Cumhuriyet Halk Partisi Genel Başkan Yardımcısı ve Kadın Kolları Genel Başkanı Aylin Nazlıaka, Anneler GünüNDEN ÖTÜRÜ bir basın toplantısı yaptı. Nazlıaka’nın konuşması şu şekilde:
“Bugün, bütün dünyada Anneler Günü olarak kutlanmaktadır. Anneler Günü ülkemizde ise 1955 yılından itibaren kutlanmaya başlamıştır. Başta ülkemizin kurucusu ve kurtarıcısı Gazi Mustafa Kemal Atatürk’ün annesi Zübeyde Hanım olmak üzere ebediyete intikal eden bütün annelerin, anne adaylarının ve yüreğinde anne sevgisi taşıyan tüm kadınların anneler günü kutlu olsun.
Elbette, annelik çok kutsaldır ancak AKP iktidarında kadınlara adeta kuluçka makinesi muamelesi yapılıyor. “Bir çocuk iflas, iki çocuk patinaj, üç eh!, bize dört beş çocuk lazım” gibi söylemlerle, kadınlara çocuk doğurmak dayatılıyor. Kadınların meslek sahibi olmasını ve istihdama katılmasını teşvik etmek yerine, annelik en büyük kariyer olarak sunuluyor. Anne olamayan ya da anne olmayı tercih etmeyen kadınlar, toplumsal bir baskı görüyor. “Anne olmayan kadın yarımdır” sözü ise, bu kadınları daha da incitiyor.
Ülkemizdeki anneler yoksullukla, yoksunlukla, çocuklarının gelecek kaygısı ile erkek şiddetiyle ve işsizlikle sınanıyor. Bugün birçok evde kutlamadan çok gam ve keder var.
Daha birkaç gün önce Manisa’nın Turgutlu ilçesinin Selvilitepe Mahallesi’nde kısa bir süre önce cezaevinden çıkan Mirza Ali E., 3 çocuğunun annesi Hatice E.’yi öldürdü. Manisa’nın Alaşehir ilçesinde yaşayan Buse Demirkıran, evli olduğu Hamza Demirkıran tarafından iki çocuğu uyuduğu sırada öldürüldü.
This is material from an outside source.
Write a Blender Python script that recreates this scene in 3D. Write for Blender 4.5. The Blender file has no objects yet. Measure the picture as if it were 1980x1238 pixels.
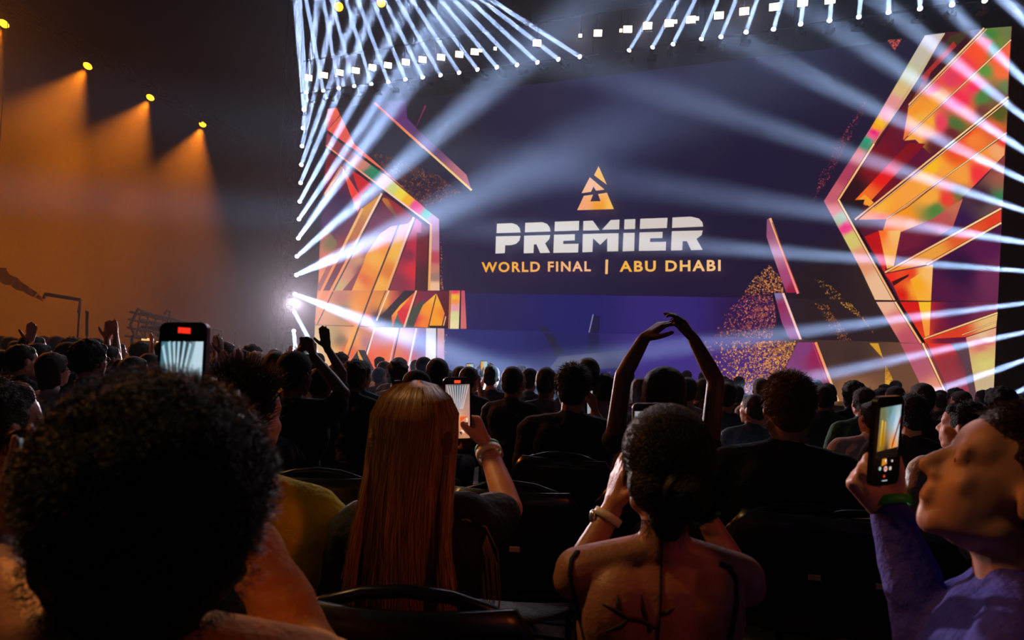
import bpy, bmesh, math, random, os
from mathutils import Vector, Matrix, noise
random.seed(7)
PI = math.pi
# ---------------------------------------------------------------- camera, world, exposure
F = 1320.0; ROLL = 0.0536; PITCH = math.atan(21 / F); CY = 679.0; CAMZ = 1.3
sc = bpy.context.scene; C = sc.collection
CFw = Vector((0, math.cos(PITCH), math.sin(PITCH)))
CR = Vector((math.cos(ROLL), 0, math.sin(ROLL))); CR = (CR - CFw * CR.dot(CFw)).normalized(); CU = CR.cross(CFw)
CAM = Vector((0, 0, CAMZ))
def P(px, py, z):                      # photo pixel + distance -> point in the hall
    return CAM + (CR * ((px - 990) / F) + CU * ((CY - py) / F) + CFw) * z
cd = bpy.data.cameras.new('camera'); cam = bpy.data.objects.new('camera', cd); C.objects.link(cam); sc.camera = cam
cd.sensor_width = 36; cd.lens = 24; cd.shift_y = (CY - 619) / 1980; cd.clip_start = 0.05
cd.dof.use_dof = True; cd.dof.focus_distance = 3.2; cd.dof.aperture_fstop = 5.6
_m = Matrix((CR, CU, -CFw)).transposed().to_4x4(); _m.translation = CAM; cam.matrix_world = _m
sc.view_settings.view_transform = 'Standard'; sc.view_settings.look = 'None'
sc.view_settings.exposure = 0.0; sc.view_settings.gamma = 1.0; sc.view_settings.use_curve_mapping = False
wd = bpy.data.worlds.new('world'); sc.world = wd; wd.use_nodes = True
wd.node_tree.nodes['Background'].inputs[0].default_value = (0, 0, 0, 1)
sc.cycles.max_bounces = 5; sc.cycles.diffuse_bounces = 2; sc.cycles.glossy_bounces = 2; sc.cycles.transmission_bounces = 2
sc.cycles.volume_bounces = 0; sc.cycles.volume_step_rate = 2.5; sc.cycles.volume_max_steps = 64; sc.cycles.sample_clamp_indirect = 3.0; sc.cycles.sample_clamp_direct = 0
HAZE = 0.012; HAZE_COL = (0.80, 0.86, 1.0)
BEAM = 100.0          # power of one beam lamp in the columns
# general wash lamps of the arena (position, aim, watt, colour, cone deg, size)
WASH = [
    ((-5.2, 2.6, 7.5), (-0.85, 1.35, 0.9), 820, (1.0, 0.54, 0.18), 24, 0.4),
    ((6.5, -3.5, 7.5), (0.15, 1.3, 1.0), 300, (1.0, 0.16, 0.04), 11, 0.5),
]
# ---------------------------------------------------------------- helpers
def s2l(c):
    return tuple(((v / 255) / 12.92 if v / 255 <= 0.04045 else ((v / 255 + 0.055) / 1.055) ** 2.4) for v in c[:3])
def tag(o, label=None, cat=None, group=None, kind=None):
    if label: o['label'] = label
    if cat: o['category'] = cat
    if group: o['group'] = group
    if kind: o['kind'] = kind
    return o
def link(name, me, mat=None, parent=None):
    o = bpy.data.objects.new(name, me); C.objects.link(o)
    if mat is not None and me is not None:
        for m_ in (mat if isinstance(mat, (list, tuple)) else [mat]): me.materials.append(m_)
    if parent is not None: o.parent = parent
    return o
def empty(name, loc=(0, 0, 0), rz=0):
    o = bpy.data.objects.new(name, None); C.objects.link(o); o.location = loc; o.rotation_euler = (0, 0, rz)
    o.empty_display_size = 0.1; return o
def mesh(name, vs, fs, smooth=False):
    me = bpy.data.meshes.new(name); me.from_pydata([tuple(v) for v in vs], [], fs)
    if smooth: me.polygons.foreach_set('use_smooth', [True] * len(me.polygons))
    me.update(); return me
class MB:
    """collects boxes, tubes and spheres into one mesh"""
    def __init__(s): s.v = []; s.f = []
    def add(s, vs, fs):
        n = len(s.v); s.v += [Vector(v) for v in vs]; s.f += [tuple(i + n for i in f) for f in fs]; return s
    def box(s, c, d, rot=None):
        c = Vector(c); x, y, z = d[0] / 2, d[1] / 2, d[2] / 2
        vs = [Vector((i * x, j * y, k * z)) for k in (-1, 1) for j in (-1, 1) for i in (-1, 1)]
        if rot is not None: vs = [rot @ v for v in vs]
        return s.add([c + v for v in vs], [(0, 2, 3, 1), (4, 5, 7, 6), (0, 1, 5, 4), (2, 6, 7, 3), (0, 4, 6, 2), (1, 3, 7, 5)])
    def tube(s, pts, r, n=8, r2=None, sx=1.0, up=None):
        pts = [Vector(p) for p in pts]; k = len(pts); rs = r if isinstance(r, (list, tuple)) else [r + ((r2 if r2 is not None else r) - r) * i / (k - 1) for i in range(k)]
        vs = []; last = None
        for i, p in enumerate(pts):
            t = (pts[min(i + 1, k - 1)] - pts[max(i - 1, 0)]); t = t.normalized() if t.length > 1e-9 else Vector((0, 0, 1))
            if last is None:
                a = Vector(up) if up is not None else (Vector((0, 0, 1)) if abs(t.z) < .9 else Vector((1, 0, 0)))
            else: a = last
            u = (a - t * a.dot(t)).normalized(); w = t.cross(u); last = u
            for j in range(n):
                an = 2 * PI * j / n; vs.append(p + (u * math.cos(an) + w * math.sin(an) * sx) * rs[i])
        fs = [(i * n + j, i * n + (j + 1) % n, (i + 1) * n + (j + 1) % n, (i + 1) * n + j) for i in range(k - 1) for j in range(n)]
        fs += [tuple(reversed(range(n))), tuple((k - 1) * n + j for j in range(n))]
        return s.add(vs, fs)
    def cap(s, a, b, ra, rb, n=12, flat=1.0, up=None):       # tapered capsule with round ends
        a = Vector(a); b = Vector(b); d = (b - a); L = d.length
        d = d / L if L > 1e-6 else Vector((0, 0, 1))
        pts = []; rs = []
        for i in range(5):
            t = PI / 2 * (i + .25) / 5.25; pts.append(a - d * ra * math.cos(t)); rs.append(ra * math.sin(t))
        pts.append(a); rs.append(ra); pts.append(b); rs.append(rb)
        for i in range(5):
            t = PI / 2 * (1 - (i + 1) / 5.25); pts.append(b + d * rb * math.cos(t)); rs.append(rb * math.sin(t))
        if L < 1e-6: pts[6] = pts[6] + d * 1e-4
        u0 = Vector(up) if up is not None else None
        return s.tube(pts, rs, n, sx=flat, up=u0)
    def ell(s, c, r, rot=None, n=16, m=10):
        c = Vector(c); vs = []
        for i in range(1, m):
            th = PI * i / m
            for j in range(n):
                an = 2 * PI * j / n; v = Vector((math.sin(th) * math.cos(an) * r[0], math.sin(th) * math.sin(an) * r[1], math.cos(th) * r[2]))
                vs.append(c + (rot @ v if rot is not None else v))
        t = Vector((0, 0, r[2])); b = Vector((0, 0, -r[2]))
        vs += [c + (rot @ t if rot is not None else t), c + (rot @ b if rot is not None else b)]
        fs = [(i * n + j, (i + 1) * n + j, (i + 1) * n + (j + 1) % n, i * n + (j + 1) % n) for i in range(m - 2) for j in range(n)]
        T = (m - 1) * n; fs += [(j, (j + 1) % n, T) for j in range(n)] + [((m - 2) * n + (j + 1) % n, (m - 2) * n + j, T + 1) for j in range(n)]
        return s.add(vs, fs)
    def me(s, name='m', smooth=False): return mesh(name, s.v, s.f, smooth)
    def build(s, name, mat, parent=None, smooth=False): return link(name, s.me(name, smooth), mat, parent)
def mat(name, col, rough=0.6, metal=0.0, emit=None, es=1.0, bump=0.0, bscale=60, var=0.0, sheen=0.0, spec=0.5, lin=False, vcol=None, sample=True):
    m_ = bpy.data.materials.new(name); m_.use_nodes = True; nt = m_.node_tree; b = nt.nodes['Principled BSDF']
    c = col if lin else s2l(col)
    b.inputs['Base Color'].default_value = (*c, 1); b.inputs['Roughness'].default_value = rough; b.inputs['Metallic'].default_value = metal
    b.inputs['Specular IOR Level'].default_value = spec
    if sheen: b.inputs['Sheen Weight'].default_value = sheen
    tc = nt.nodes.new('ShaderNodeTexCoord')
    if var or bump:
        nz = nt.nodes.new('ShaderNodeTexNoise'); nz.inputs['Scale'].default_value = bscale; nz.inputs['Detail'].default_value = 4
        nt.links.new(tc.outputs['Object'], nz.inputs['Vector'])
    if var:
        rp = nt.nodes.new('ShaderNodeMapRange'); rp.inputs[3].default_value = 1 - var; rp.inputs[4].default_value = 1 + var
        nt.links.new(nz.outputs['Fac'], rp.inputs[0]); mx = nt.nodes.new('ShaderNodeVectorMath'); mx.operation = 'SCALE'
        mx.inputs[0].default_value = c; nt.links.new(rp.outputs[0], mx.inputs['Scale']); nt.links.new(mx.outputs[0], b.inputs['Base Color'])
    if bump:
        bp = nt.nodes.new('ShaderNodeBump'); bp.inputs['Strength'].default_value = bump; bp.inputs['Distance'].default_value = 0.01
        nt.links.new(nz.outputs['Fac'], bp.inputs['Height']); nt.links.new(bp.outputs[0], b.inputs['Normal'])
    if vcol:
        at = nt.nodes.new('ShaderNodeAttribute'); at.attribute_name = vcol; nt.links.new(at.outputs['Color'], b.inputs['Base Color'])
    if emit is not None:
        b.inputs['Emission Color'].default_value = (*(emit if lin else s2l(emit)), 1); b.inputs['Emission Strength'].default_value = es
        if not sample: m_.cycles.emission_sampling = 'NONE'
    return m_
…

İstanbul Sözleşmesi’ni hukuksuzca fesih eden, Medeni Kanun’u sil baştan yazmayı planlayan, erken yaşta zorla evliliklerin önünü açmak için fırsat kollayan zihniyet nedeniyle anneler çocuksuz, çocuklar annesiz kalıyor…
Anneler, “adalet” istiyor. Kayıplarının akıbetini soran Cumartesi Anneleri 998 haftadır adaleti arıyor. İktidar ise bu anneleri duymuyor, görmüyor.
Asgari ücretin açlık sınırının altında kaldığı ülkemizde dün gece kaç anne çocuğunu aç yatırdı?
10 Mayıs’ta TÜİK'in açıkladığı verilere göre bile, Türkiye'de geniş tanımlı işsizlik oranı yüzde 24,1 oldu. İşsizlik oranı erkeklerde yüzde 6,8 iken kadınlarda bunun yaklaşık iki katı (yüzde 12) olarak tahmin edildi. Kısacası; kadınların payına yine işsizlik düştü. Bu koşullar altında anneler ne kendilerini ne çocuklarını yoksulluk kıskacından kurtarabiliyor.
Okullarda ücretsiz öğün uygulamasına son veren iktidar , “1,3,5” çocuk çağrısı yaparken annelerin yürek acısını biliyor mu? Ekmeğin ortalama 10 TL’ye yükseldiği ülkemizde annelerin çocuklarına kuru ekmek dahi yedirmekte zorlandığından haberi var mı?
Anneler, zar zor okuttuğu çocuğunun işsizlik çaresizliğini ve gelecek kaygısını yüreğine yaşıyor. “Ev genci” diye bir tanım oluştu. Hayatının en verimli döneminde çalışamayan gençlerin anneleri, “çocuğuma iş verin” diye sessiz çığlık atıyor.
Ülkemizdeki anneler, sorunlar yumağına hapsedilmiş durumda. Bizler ise hayatımızın üzerine çöken AKP iktidarının karanlığını aydınlığa çevirmek için direniyoruz.
Bütün annelerin güldüğü, çocukların açlıkla sınanmadığı, kadınların şiddet görmediği, istihdama katıldığı, hayatın her alanında eşit temsil edildiği bir Türkiye için mücadele ediyoruz. Tüm çocuklara aydınlık yarınlar bırakmak isteyen biz kadınlar kararlıyız. Gelecek güzel günler biz kadınların ellerinde yükselecek!”